What is raspberry pulp? Do I make it at home or buy it? Thank you

  • Posted by: KKool
  • December 21, 2012
  • 6305 views
  • 6 Comments

6 Comments

SeaJambon December 21, 2012
KKool - in that case, I don't think it is the type of "pulp" I described, and would go with a strained puree like Pegeen suggested. The pulp I described is very dry, so I don't see it as a good replacement for cream -- but a thick juice (like a strained puree) would seem a better choice. Good luck!! Raspberry and chocolate are one of my favorite combinations! Let us know if it works. :)
 
HalfPint December 21, 2012
I'm worried that the raspberry puree is going to make the chocolate seize.
 
KKool December 21, 2012
Sea-Jambon, I am trying to make a chocolate ganache but instead of cream use a raspberry pulp- a suggestion for a filling for chocolate pralines...
 
SeaJambon December 21, 2012
Fruit pulp is typically the leftover -- well, pulp -- after juice has been extracted (say to make jelly). It is different and dryer than a puree or other full fruit blended product. If the fruit is a berry, it also typically includes the seeds.
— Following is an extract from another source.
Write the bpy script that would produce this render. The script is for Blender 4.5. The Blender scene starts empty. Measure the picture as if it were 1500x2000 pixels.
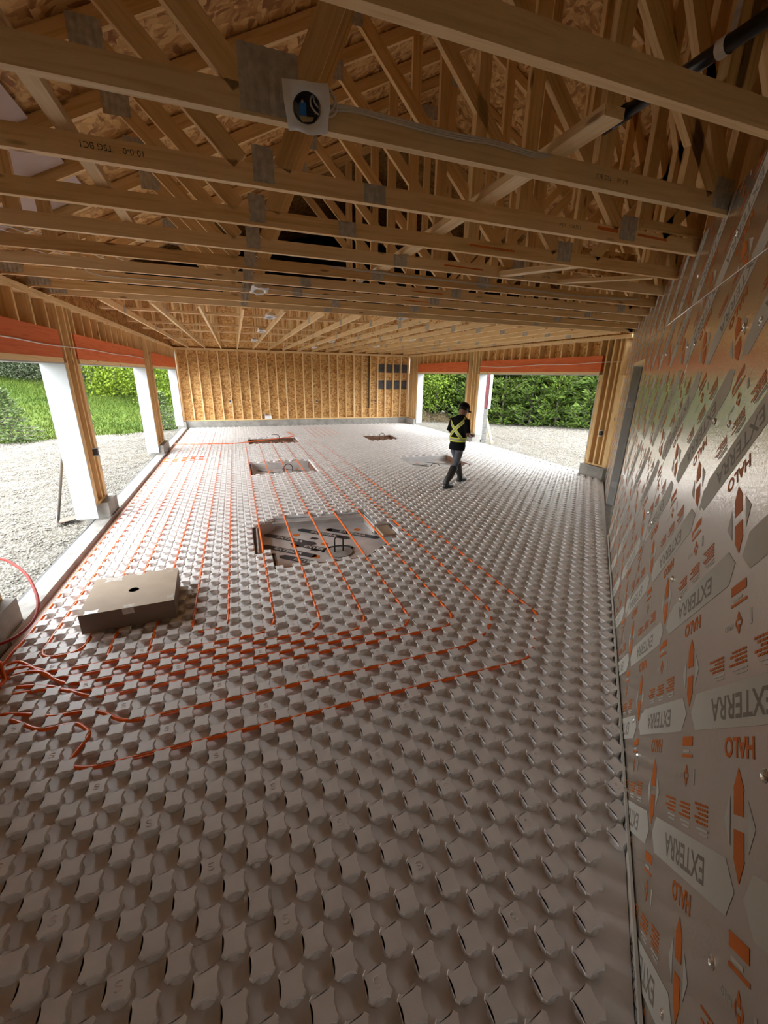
import bpy, bmesh, math, random
import numpy as np
from mathutils import Matrix, Vector, Euler
random.seed(7); rng = np.random.default_rng(7)
S = bpy.context.scene; COL = S.collection
# ------------------------------------------------------------------ camera, sky, exposure
H = 2.217
FOC = 792.28
PITCH, ROLL, YAW = math.radians(18.6716), math.radians(-0.9903), math.radians(19.6118)
def cam_axes():
    cy, sy, cp, sp = math.cos(YAW), math.sin(YAW), math.cos(PITCH), math.sin(PITCH)
    fw = Vector((sy*cp, cy*cp, -sp)); r = Vector((cy, -sy, 0)); d = fw.cross(r)
    cr, sr = math.cos(ROLL), math.sin(ROLL)
    return cr*r + sr*d, -sr*r + cr*d, fw
r_, d_, f_ = cam_axes()
cd = bpy.data.cameras.new('camera'); cam = bpy.data.objects.new('camera', cd); COL.objects.link(cam)
M = Matrix(((r_.x, -d_.x, -f_.x, 0), (r_.y, -d_.y, -f_.y, 0), (r_.z, -d_.z, -f_.z, H), (0, 0, 0, 1)))
cam.matrix_world = M
cd.sensor_fit = 'VERTICAL'; cd.sensor_height = 36.0; cd.lens = FOC/2000*36.0
cd.clip_start = 0.02; cd.clip_end = 400
S.camera = cam
w = bpy.data.worlds.new('overcast_sky'); S.world = w; w.use_nodes = True
bg = w.node_tree.nodes['Background']; bg.inputs[0].default_value = (0.93, 0.97, 1.0, 1); bg.inputs[1].default_value = 1.0
S.view_settings.view_transform = 'Standard'; S.view_settings.look = 'None'
S.view_settings.gamma = 1; S.view_settings.use_curve_mapping = False
S.view_settings.exposure = 3.4
S.cycles.max_bounces = 9; S.cycles.diffuse_bounces = 7; S.cycles.glossy_bounces = 4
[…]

I made a fair amount of jelly, so have quite a bit of pulp that needs a good use. KKook -- I'm very curious how the pulp is intended to be used? Do you have a recipe?
 
Pegeen December 21, 2012
To add to Kenzi's comment, assuming you'll puree the raspberries in a food processor or blender, a nice thing is to remove the seeds. After pureeing, pour raspberries into a wire mesh strainer over a bowl. Use a spatula or wooden spoon to scrape the puree through the mesh, which will separate the seeds from the puree. (Do it slowly, it will take a little while.) Depending on how much you're making, you may need to rinse the strainer if it gets clogged.
 
Kenzi W. December 21, 2012
What is the recipe you're following? The term is a little odd, but I'd imagine that refers to just a raspberry puree (which frozen raspberries would be great for).